Just for context, genuine full pay only exists at elite private schools. At ordinary regional private schools, everyone admitted typically gets a discount.
“Everyone”?
Seems like even “ordinary regional private schools” have some students without grants or scholarships.
41% Hawaii Pacific University https://nces.ed.gov/collegenavigator/?id=141644#finaid
22% Sweet Briar College https://nces.ed.gov/collegenavigator/?id=233718#finaid
19% University of Phoenix (Arizona) https://nces.ed.gov/collegenavigator/?id=484613#finaid
17% University of Redlands https://nces.ed.gov/collegenavigator/?id=121691#finaid
14% University of the Pacific https://nces.ed.gov/collegenavigator/?id=120883#finaid
05% Mount St. Mary’s University https://nces.ed.gov/collegenavigator/?id=163462#finaid
@ucbalumnus Do you have statistics for percentage of sticker price payers at Ivies?

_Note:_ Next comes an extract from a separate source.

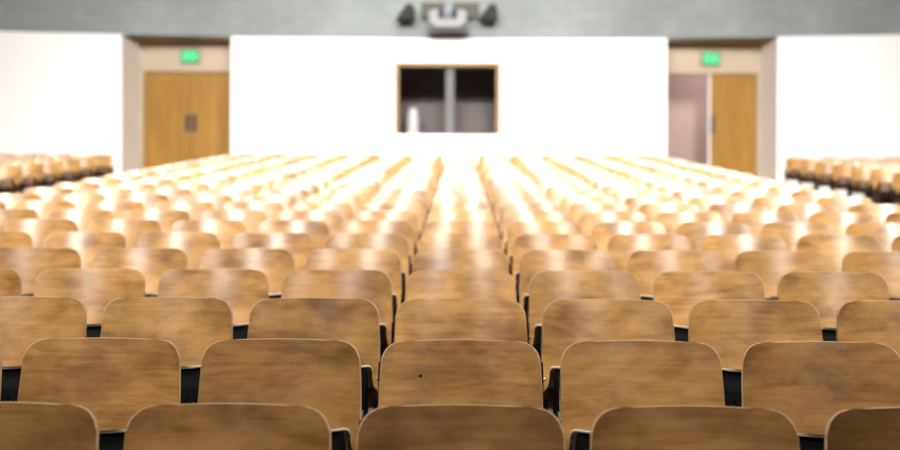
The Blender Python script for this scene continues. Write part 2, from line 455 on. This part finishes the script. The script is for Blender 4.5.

^^ @ucbalumnus I think Hanna is referring to those legit regional private schools, not diploma mills like U of Phoenix.
Actually, I think the skyrocketing tuition cost has much to do with too much money coming into the market, a lot of it thru student loans. In the last ten years student loan debt has increased by a trillion dollars —that is roughly $100 billion a year on average and with a million students entering college a year it amounts to $100,000 per student. The student loan industry grew because of implicit government guarantee thru legal and financial means. But getting the government out of student loan programs will be politically difficult. So, in the end you have middle class families getting stuck with big bills and WallStreet getting rich with profitable loans.
Is that right? I look at the Common Data Set of a school like Loyola Chicago. It says that of 10,261 full-time undergraduates, 6,776 got need-based FA (though in most cases not enough to cover full need). Of the 3,485 who didn’t get need-based aid, 2,799 got non-need-based grants or scholarships (other than athletic scholarships). That still leaves 686 who got neither need-based nor non-need-based aid (i.e., tuition discounts). A total of 68 students got athletic scholarships, which reduces the number who got nothing. But that still leaves over 600 full-time undergrads who got neither need-based nor merit awards nor athletic scholarships. Certainly most got something, but not “everyone.”
Similarly at DePaul, roughly 8,600 students got need-based FA, plus another 2,300 got non-need-based aid and 108 who got athletic scholarships, out of a total of 13,000 full-time undergrads. Again, most but not “everyone.”
I haven’t done a systematic study, but this pattern seems pretty common at non-elite schools I have looked at. Unless you’re counting schools like Loyola and DePaul as “elite.”
The others in the list in reply #13 are not for-profit schools of low reputation.
According to Cappex, Princeton has least full pay students among Ivies with 41% while at Brown, 55% are full pay.
56% Harvard University https://nces.ed.gov/collegenavigator/?id=166027#finaid
55% Columbia University https://nces.ed.gov/collegenavigator/?id=190150#finaid
52% Brown University https://nces.ed.gov/collegenavigator/?id=217156#finaid
48% Yale University https://nces.ed.gov/collegenavigator/?id=130794#finaid
47% Cornell University https://nces.ed.gov/collegenavigator/?id=190415#finaid
46% University of Pennsylvania https://nces.ed.gov/collegenavigator/?id=215062#finaid
46% Dartmouth College https://nces.ed.gov/collegenavigator/?id=182670#finaid
42% Princeton University https://nces.ed.gov/collegenavigator/?id=186131#finaid
The percentage receiving grant or scholarship aid can be found on College Navigator pages for the college (links given above). 100% minus the percentage receiving grant or scholarship aid is the percentage who are full pay.